The opening minutes of Nightmare Alley are an absolute masterclass in building character and tension through action. When we first meet Bradley Cooper’s Stanton Carlisle he’s dragging a corpse across a room. He then dumps the body into a hole in the ground and sets the whole house on fire. He gets on a bus, travels across the country, before landing at a traveling circus; the kind that boasts a bizarre miscellany of acts that range from everyday mentalism, to the kind of reprehensible sideshows that make you feel guilty just for watching. Stan is first offered some menial work. And then a full time gig. And all of this happens without him having spoken a single line of dialogue.
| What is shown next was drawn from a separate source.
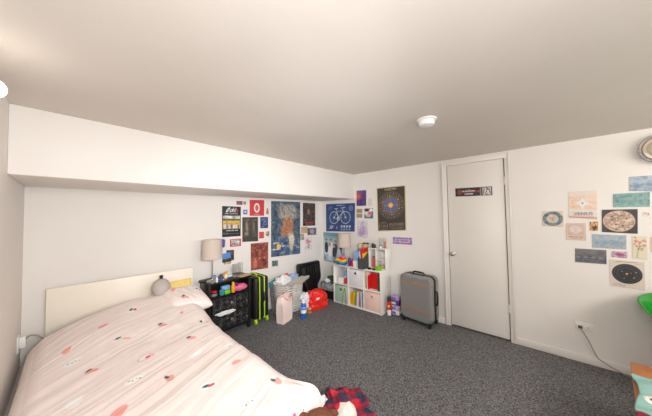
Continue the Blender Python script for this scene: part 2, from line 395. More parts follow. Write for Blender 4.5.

By the time Bradley Cooper utters his first words, our mind is already reeling with questions. Who died? Why was Stan trying to dispose of the body? Is he a murderer? Where is he running to? What is he running away from?
From the moment the movie opens, right up until Stanton finally opens his mouth and tries to convince a carnival “geek” (an alcoholic man who is dehumanized for the sake of entertainment) that he isn’t going to hurt him, there is more than enough foreshadowing for us to know exactly how this story will play out. And yet, there isn’t a single moment in Guillermo del Toro’s latest effort that feels predictable.
Is He Man or Beast?
Based on William Lindsay Gresham’s desperately depressing novel of the same name, Nightmare Alley tells the story of a carnival grifter whose burning resentment towards his father, and pathological drive to rise above his station, sends him on a downward spiral into the darkest recesses of the American Dream. Here, America is that land of opportunity and second chances, where anyone can start anew and make something of themselves. But she is also a cruel and unforgiving mistress, deriving as much joy from meteoric rises as she does from thunderous falls.
Stanton Carlisle, with his opportunistic drive and checkered past, is the perfect prey for such seductions. Nothing will stand in the way of his ambitions. And the path of destruction that he leaves in his wake is littered with remains – both real and metaphorical. Family. Friends. Lovers. They are, all of them, mirrors to Stan in one way or another. And del Toro’s use of eyes as a recurring motif in the movie is a constant reminder of that. They are, all of them, completely and utterly dispensable.
The cast is amazing. From Rooney Mara’s waifish Molly, who falls far too easily for his easy charm, to Cate Blanchett’s statuesque femme fatale, there isn’t a single weak link here. David Strathairn plays broken, beautifully. And Toni Collette is sad, and serene, and sexy.
That said, this is very much Bradley Cooper’s movie. Cooper is pure unchecked charisma. One of the greatest actors of this generation, he is one of a handful of performers who can show you the inner life of this horrible, terrible, no-good man, and still have you rooting for him to come out unscathed once everything is said and done.
Behold, the One-Eyed Man!
What Guillermo del Toro has done here is create an unrelenting sense of tension. You know that none of this will end well for our protagonist, but you still spend these 150 minutes on the edge of your seat and waiting for the other shoe to drop.
The sparse dialogue. Nathan Johnson’s Alexandre Desplat-esque score. Production Designer Tamara Deverell’s aesthetic – the way she transitions the various stages of Stan’s life, from fugitive, to wandering carny, to nightclub mentalist to the rich and famous, each with its own unique color palette and gothic undertones. Dan Laustsen’s cinematography, where every shot is meticulously framed with that 1930s glow. All of it works in perfect harmony to create and atmosphere that is both alluring, and deadly, and painfully tragic.
Everything Is as Strange as It Seems!
With Nightmare Alley, Guillermo del Toro’s fascination with monsters is once again front and center. And much like his previous efforts, the “monsters” in question aren’t horned, or gilled, but are instead the tragic and broken parts of our own psyche. It is the unbearable weight of being human. It is the struggle to balance ego and a fragile moral conscience. It is the darkness within, the savage, the sinner, and the secret sadist, the inner demons that are constantly at war with the better angels of our nature.
All of this makes for an incredible character study. One with equal parts grit and grandeur. Of one man’s slow descent into a hell of his own creation. It is, like Orson Welles did with Citizen Kane, the story of a man who wanted to world, but ended up losing himself and his soul.
Nightmare Alley is a lavish adult drama. The kind that drags you into its immersive world with its slow-burning plot, sumptuous production design, tense characterizations, and the kind of savagely self-destructive protagonist that you can’t help but empathize with.